Примечателен разговор Цезаря с каторжанином Х-123. Жилистым стариком, о фильме Эйзенштейна «Иван Грозный»: «объективность требует признать, что Эйзенштейн гениален. «Иоанн Грозный» - разве это не гениально? Пляска опричников с личиной! Сцена в соборе!» — говорит Цезарь. «Кривлянье! Так много искусства, что уже и не искусство. Перец и мак вместо хлеба насущного!» — отвечает старик.
Но Цезаря прежде всего интересует «не что, а как», его больше всего занимает, как это сделано, его увлекает новый прием, неожиданный монтаж, оригинальный стык кадров. Цель искусства при этом — дело второстепенное; «гнуснейшая политическая идея — оправдание единоличной тирании» (так характеризует фильм Х-123) оказывается вовсе не такой важной для Цезаря. Он пропускает мимо ушей и реплику своего оппонента по поводу этой «идеи»: «Глумление над памятью трех поколений русской интеллигенции». Пытаясь оправдать Эйзенштейна, а скорее всего себя, Цезарь говорит, что только такую трактовку пропустили бы. «Ах, пропустили бы? — взрывается старик.— Так не говорите, что гений! Скажите, что подхалим, заказ собачий выполнял. Гении не подгоняют трактовку под вкус тиранов!»
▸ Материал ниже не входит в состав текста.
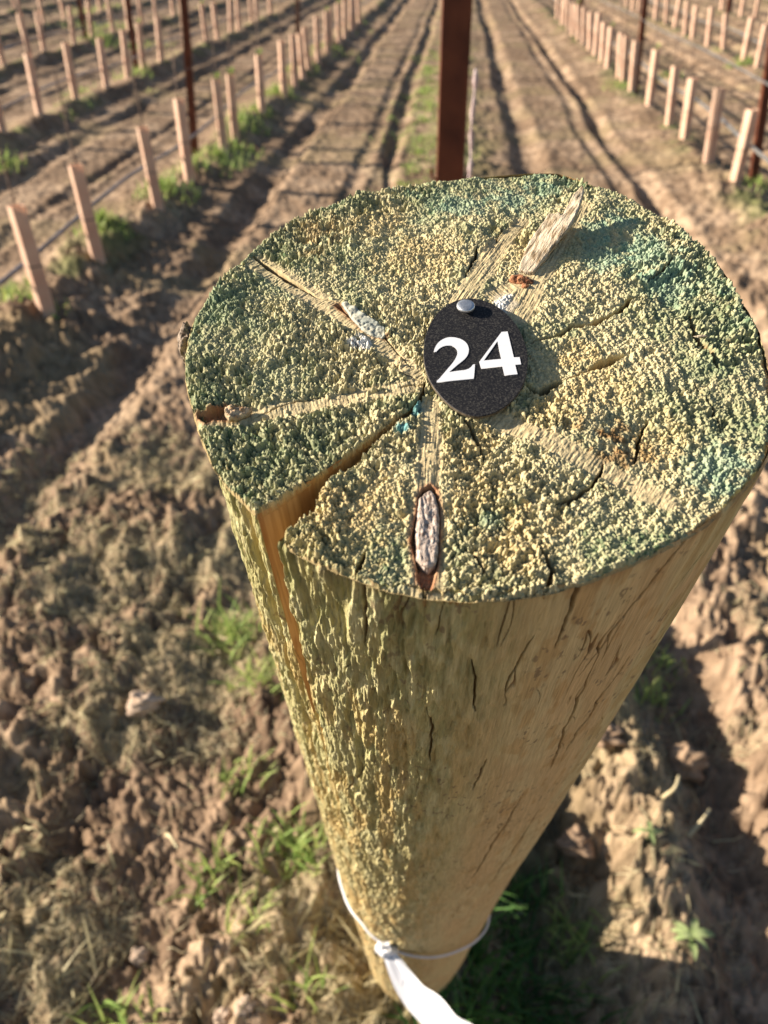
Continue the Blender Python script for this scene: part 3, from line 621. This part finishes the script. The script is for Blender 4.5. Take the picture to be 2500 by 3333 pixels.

Вот и получается, что «игра ума», произведение, в котором слишком «много искусства»,— безнравственно. С одной стороны, это искусство служит «вкусу тиранов», оправдывая таким образом то, что и жилистый старик, и Шухов, и сам Цезарь сидят в лагере; с другой—пресловутое «как» (посылаемое стариком «к чертовой матери») не пробудит, по мысли автора, «добрых чувств», а потому не только не нужно, но и вредно.